How to pivot your data (Like we did)
When we started data archiving more than a decade ago, the enterprise was a very different place. Companies had challenges dealing with data growth — application performance issues, growing storage costs, and dealing with application upgrades — manageable by today’s standards. To address the data management issue, we pioneered the ILM-ready Solix Enterprise Data Management Suite for enterprises to automate and manage data archiving.
However, the needs of the enterprise are no longer met by standard data archiving. Today, companies are drowning in data. The amount of data produced every day is estimated to be 2.5 quintillion bytes, and the pace of data growth is still accelerating rapidly. On a granular level, a single flight of a single commercial jet plane is estimated to generate a terabyte of data.
The big issue is that “data” does not mean what it once did. A decade ago, most was structured data from internal sources such as financial systems and ERP. Today, big data encompasses social media data, machine-generated logs, IoT, real-time, and much more.
Big data, new opportunities
On the one hand, all this new information has promised huge business opportunities.

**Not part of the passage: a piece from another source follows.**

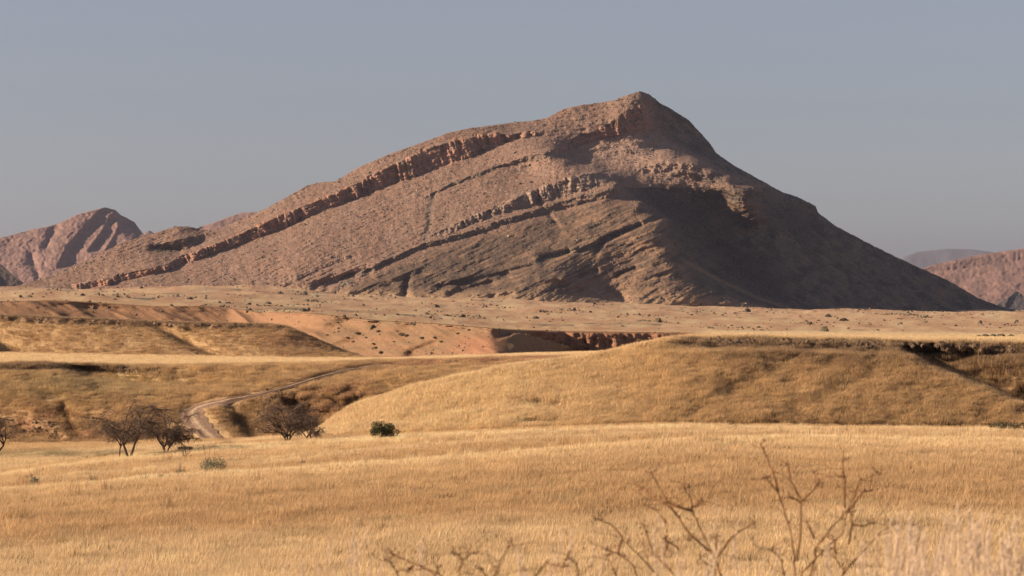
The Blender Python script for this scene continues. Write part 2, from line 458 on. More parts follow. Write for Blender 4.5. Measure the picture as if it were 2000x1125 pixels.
C = lerp3(C, CRAG * .7, np.clip(crag1 * (1.0 + n2), 0, 1) * .95)
C = lerp3(C, SOIL * .7, hill * sm(1340, 1480, PX) * np.exp(-((S - (I_E - .2)) / .1) ** 2) * np.clip(.6 + n2 * 1.2, 0, 1))
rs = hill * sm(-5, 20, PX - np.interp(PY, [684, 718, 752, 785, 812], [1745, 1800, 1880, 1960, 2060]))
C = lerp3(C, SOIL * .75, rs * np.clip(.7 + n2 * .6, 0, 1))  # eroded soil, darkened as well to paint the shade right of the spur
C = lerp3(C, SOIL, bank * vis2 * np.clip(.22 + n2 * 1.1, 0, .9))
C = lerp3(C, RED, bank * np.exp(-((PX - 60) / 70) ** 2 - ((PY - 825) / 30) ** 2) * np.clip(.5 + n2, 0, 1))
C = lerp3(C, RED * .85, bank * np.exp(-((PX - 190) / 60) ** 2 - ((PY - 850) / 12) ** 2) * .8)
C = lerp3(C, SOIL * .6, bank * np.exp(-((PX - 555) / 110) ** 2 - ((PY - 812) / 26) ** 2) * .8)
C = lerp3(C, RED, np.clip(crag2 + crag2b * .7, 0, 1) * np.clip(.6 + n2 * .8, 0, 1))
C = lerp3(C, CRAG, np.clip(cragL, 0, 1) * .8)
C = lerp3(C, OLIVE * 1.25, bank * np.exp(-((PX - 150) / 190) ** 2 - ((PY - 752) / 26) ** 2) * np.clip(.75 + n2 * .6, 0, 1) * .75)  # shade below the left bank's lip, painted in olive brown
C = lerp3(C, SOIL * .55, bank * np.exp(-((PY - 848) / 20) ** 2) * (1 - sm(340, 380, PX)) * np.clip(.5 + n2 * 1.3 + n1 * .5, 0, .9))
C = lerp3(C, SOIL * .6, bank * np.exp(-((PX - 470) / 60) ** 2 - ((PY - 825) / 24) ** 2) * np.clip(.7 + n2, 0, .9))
strip = band(I_H + .06, I_I - .05, .04)
C = lerp3(C, PALE * 1.03, strip)
C = lerp3(C, SOIL * 1.15 + GOLD * .12, b3 * np.clip(.62 + n2 * .5, 0, 1))
C = lerp3(C, RED * .8, b3 * np.exp(-((PX - 560) / 60) ** 2 - ((PY - 665) / 16) ** 2) * .6)
C = lerp3(C, CRAG, crag3 * .75)
d4 = b4 * (1 - sm(560, 600, PX))
C = lerp3(C, RED * .42 + PLAIN * .25, b4 * .95)
C = lerp3(C, PLAIN * .46 + RED * .02, b4 * sm(600, 640, PX) * (1 - sm(940, 965, PX)) * np.clip(.55 + n3 * 1.0, 0, 1))
C = lerp3(C, RED * 1.0, b4 * np.exp(-((PX - 930) / 45) ** 2) * sm(650, 668, PY) * .8)
C = lerp3(C, PLAIN * .6, b4 * sm(975, 1000, PX) * (1 - sm(1150, 1180, PX)) * np.clip(.6 + n3, 0, 1) * (1 - cliff))
C = lerp3(C, RED * .75, cliff * np.clip(.8 + n2, 0, 1))
farp = sm(I_M, I_M + .25, S)
C = lerp3(C, PLAIN * 1.12, farp)
C = lerp3(C, PALE * .92, farp * np.clip(n3 * 2.2, 0, 1) * .75)
C = lerp3(C, RED * .9, farp * np.clip(-n3 * 2.0, 0, 1) * .5)
C = lerp3(C, SCRUB_AND_SHADE * 1.2 + RED * .25, farp * sm(.28, .55, fbm(PX / 22, PY / 1.8, 4, 66)) * .75 * sm(380, 620, PX + 300 * (PY > 595)))
for ln, w in GULLY_SHADE:      # shade in the far gullies, painted as dark lines
    C = lerp3(C, SCRUB_AND_SHADE * 1.1, farp * np.clip(groove(PX, PY, ln, 1, w) * (.35 + 1.8 * n3), 0, .8))
C = lerp3(C, PALE * .95, band(I_E + .2, I_M + .1, .3) * sm(1330, 1400, PX))
# valley floor with a green strip, left
vf = band(I_D - .1, I_G - .1, .2) * (1 - sm(250, 420, PX))
C = lerp3(C, OLIVE, vf * np.exp(-((PY - 893) / 7) ** 2) * np.clip(.65 + n2, 0, 1))
near = 1 - sm(2.5, 3.5, S)
C = lerp3(C, GOLD * .8, near)
C = lerp3(C, PALE, band(2.6, 4.22, .2) * .8)
C = lerp3(C, OLIVE * 1.5, band(4.2, I_A - .3, .1) * sm(.25, .6, fbm(XW2 / 6, GY2 / 9, 3, 69)) * .6)
C = lerp3(C, SOIL * 1.1, groove(PX, PY, track_px, 1, 9) * vis2 * band(I_D, I_H, .3) * .8)
C *= (1 + .10 * fbm(XW2 / 1.2, GY2 / 2 + GZ2 / .7, 2, 67))[..., None]

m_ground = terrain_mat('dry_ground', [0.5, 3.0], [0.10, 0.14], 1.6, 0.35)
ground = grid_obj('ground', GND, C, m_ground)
tag(ground, 'dry golden grassland of terraces banks and gullies running to the mountain', kind='structure')


def ground_at(px, py, s0=4.0, s1=28.0):
    """world point where the ground shows at a photo point, nearest first"""
    j = int(np.clip(np.searchsorted(GX, px), 1, len(GX) - 1))
    t = (px - GX[j - 1]) / (GX[j] - GX[j - 1])
    pr = GPY[:, j - 1] * (1 - t) + GPY[:, j] * t
    P = GND[:, j - 1] * (1 - t) + GND[:, j] * t
    for k in range(1, len(pr)):
        if seg[k] < s0 or seg[k] > s1: continue
        if pr[k] <= py < pr[k - 1]:
            u = (pr[k - 1] - py) / (pr[k - 1] - pr[k] + 1e-9)
            return P[k - 1] * (1 - u) + P[k] * u
    k = int(np.argmin(np.abs(pr - py) + (seg < s0) * 1e4 + (seg > s1) * 1e4))
    return P[k]


def ground_z(X, Y):
    px = CX + F * X / Y
    j = int(np.clip(np.searchsorted(GX, px), 1, len(GX) - 1))
    t = (px - GX[j - 1]) / (GX[j] - GX[j - 1])
    yc = GND[:, j - 1, 1] * (1 - t) + GND[:, j, 1] * t
    zc = GND[:, j - 1, 2] * (1 - t) + GND[:, j, 2] * t
    k = int(np.argmax(yc > Y)); k = max(1, k)
    u = (Y - yc[k - 1]) / (yc[k] - yc[k - 1] + 1e-9)
    return zc[k - 1] * (1 - u) + zc[k] * u


# ------------------------------------------------------------------ dirt track
tp = []
for a, b in zip(track_px[:-1], track_px[1:]):
    for k in range(8):
        u = k / 8
        tp.append((a[0] + (b[0] - a[0]) * u, a[1] + (b[1] - a[1]) * u))
tw = np.array([ground_at(a, b, I_D - .2, I_H + .5) for a, b in tp])
for _ in range(10):
    tw[1:-1] = tw[1:-1] * .5 + (tw[:-2] + tw[2:]) * .25
tan = np.gradient(tw[:, :2], axis=0); tan /= np.linalg.norm(tan, axis=1)[:, None]
nor = np.stack([-tan[:, 1], tan[:, 0]], 1)
offs = np.array([-1.9, -1.5, -1.15, -.8, -.35, .0, .35, .8, 1.15, 1.5, 1.9])
rz = np.array([0.0, .03, -.0, -.0, .08, .12, .08, -.0, -.0, .03, 0.0]) + .10
tv = np.zeros((len(tw), len(offs), 3)); tcx = np.zeros_like(tv)
for i in range(len(tw)):
    wd = .62 + .42 * float(sm(440, 385, tp[i][0])) * (1 - .2 * float(sm(830, 865, tp[i][1])))
    wd += .12 * math.sin(i * .9)
    for j, o_ in enumerate(offs):
        p = tw[i, :2] + nor[i] * o_ * wd
        zz = ground_z(p[0], p[1]) + rz[j] * (1 if 0 < j < len(offs) - 1 else -1.5)
        tv[i, j] = (p[0], p[1], zz)
        rut = abs(abs(o_) - 1.0) < .4
        g = abs(o_) < .2
        base = np.array([.29, .19, .125]) if not g else (GOLD * .55 + .1)
        if rut: base = np.array([.20, .13, .09])
        if tp[i][0] > 440: base = (np.array([.15, .095, .065]) if o_ > 0.3 or abs(o_ + 1.15) < .4 else np.array([.42, .28, .17]))
        if abs(o_) > 1.6: base = np.array([.36, .22, .14])
        tcx[i, j] = base * (1 + .25 * math.sin(i * 1.7 + j * 2.3) * random.random())
m_track = terrain_mat('track_dust', [0.8, 4.0], [0.15, 0.2], 3.0, 0.12)
track = grid_obj('dirt_track', tv, tcx, m_track)
tag(track, 'two rutted dirt track curving down through the grass beside the bank', kind='structure')


def near_track(X, Y):
    d = np.full(X.shape, 1e9)
    for i in range(0, len(tw), 2):
        wd = 2.6 if tp[i][0] < 430 else 1.8
        d = np.minimum(d, np.hypot(X - tw[i, 0], Y - tw[i, 1]) / wd)
    return d < 1


# ------------------------------------------------------------------ mountain
def rbf(ctrl, gx, gy, sy=1.6):
    P = np.array(ctrl, float)
    x, y, v = P[:, 0], P[:, 1] * sy, P[:, 2]
    A = np.hypot(x[:, None] - x[None], y[:, None] - y[None])
    n = len(x)
    M = np.zeros((n + 3, n + 3)); M[:n, :n] = A - np.eye(n) * 4.0
    M[:n, n] = 1; M[:n, n + 1] = x; M[:n, n + 2] = y
    M[n:, :n] = M[:n, n:].T
    w = np.linalg.solve(M, np.concatenate([v, np.zeros(3)]))
    out = np.zeros(gx.shape)
    gyy = gy * sy
    for k in range(n): out += w[k] * np.hypot(gx - x[k], gyy - y[k])
    return out + w[n] + w[n + 1] * gx + w[n + 2] * gyy


CREST = [(-140, 580), (20, 562), (40, 556), (100, 537), (180, 503), (240, 473), (300, 456), (340, 443), (365, 442), (400, 449), (415, 451), (440, 441), (480, 425), (520, 407), (560, 385), (600, 362), (620, 357),
         (655, 354), (700, 327), (760, 301), (820, 280), (880, 258), (920, 250), (960, 245), (1000, 239), (1040, 236), (1072, 229), (1100, 213), (1130, 206), (1160, 202), (1200, 196), (1222, 186),
         (1250, 178), (1268, 184), (1290, 202), (1310, 212), (1330, 225), (1345, 234), (1360, 251), (1385, 278), (1400, 300), (1440, 327), (1470, 343), (1500, 360), (1530, 376), (1556, 384), (1585, 398),
         (1594, 404), (1597, 415), (1615, 428), (1630, 440), (1660, 456), (1700, 477), (1740, 497), (1760, 506), (1800, 525), (1830, 538), (1850, 547), (1880, 564), (1910, 582), (1950, 597), (1990, 608), (2080, 616)]
CRESTY = [(-140, 4480), (20, 4480), (200, 4560), (415, 4660), (700, 4740), (960, 4830), (1100, 4850), (1200, 4880), (1250, 4900), (1290, 4980), (1330, 5030), (1400, 5090), (1600, 5100), (1760, 5060), (1985, 5190), (2080, 5230)]
ctrl = []
for x in range(-140, 2081, 60):
    ctrl.append((x, float(itp(FOOT_PY, x)) + 8, float(itp(FOOT_Y, x)) - 10))
for x in list(range(-140, 2081, 45)):
    ctrl.append((x, float(itp(CREST, x)), float(itp(CRESTY, x))))
def pl(*pts):
    for a, b in zip(pts[:-1], pts[1:]):
        n = max(1, int(math.hypot(a[0] - b[0], a[1] - b[1]) / 30))
        for k in range(n):
            u = k / n; ctrl.append(tuple(a[i] + (b[i] - a[i]) * u for i in range(3)))
    ctrl.append(pts[-1])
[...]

Large mobile communications carriers like AT&T, Verizon, and Sprint in the United States have been capturing and analyzing data on their customers from multiple sources including service calls and social media, to find where their customer-facing processes break down and why customers decide to switch providers.
Some of the most advanced companies are already using big data to find new market opportunities or entirely new markets. For instance, a century-old train brake manufacturer is analyzing IoT sensor data from freight engines to identify the techniques that the best train engineers use to meet schedules while burning the least fuel. They are providing this analysis back to their class one freight railroad companies worldwide, giving them the keys to cutting fuel consumption from 2 to 4 percent. A single class one freight railroad burns more fuel oil than the U.S. Navy, so the savings from this one analysis can reach multiple millions of dollars. It is no longer about analyzing 2-dimensional data anymore, it is about analyzing n-dimensional data across a multitude of sources without compromising on data governance.
Insight comes at a cost
But this wealth of data comes with challenges, and one of the largest is cost. The cost of data storage is a major component of the overall IT budget, and despite the steady decrease in the cost of storage media per gigabyte, the overall storage budget is increasing.
Capturing and storing this increasing volume of data is extraordinarily taxing on IT departments, and these costs extend beyond the monetary price of a data storage system — physically, the data explosion sucks power in data centers more than ever before. Data growth also slows system processes and forms outage windows, creating situations ranging from inconvenienced users to total system shutdowns.
As expensive as it is, however, companies cannot afford not to capture these huge volumes of data, because those who do not will face an increasing competitive disadvantage. Big data and associated trends (like artificial intelligence) are disrupting most markets, and companies have no choice but to invest and change as fast as they can, just to stay where they are.
Pivot your data with Hadoop and the Common Data Platform
To meet these challenges, CIOs need to pivot their data management strategies and turn to big data solutions like Hadoop to cut costs and improve application performance. Hadoop offers a low-cost bulk storage alternative to storing all enterprise, by leveraging commodity storage and compute. Universal data access is maintained by analytics applications, structured queries, and reporting, or just simple text searches.
A Common Data Platform (CDP) leverages technologies like Hadoop to provide a foundation for all types of enterprise data (structured, unstructured, semi-structured) located across multi-cloud, hybrid-cloud, and on-premises infrastructures — featuring embedded data governance, advanced analytics, and API access under a single, unified platform.
A CDP is built to optimize the five C’s of any enterprise (cash, cost, compliance, cloud and customer 360), leveraging the next-generation of technologies like artificial intelligence and machine learning capabilities to provide predictive and prescriptive business intelligence and reporting.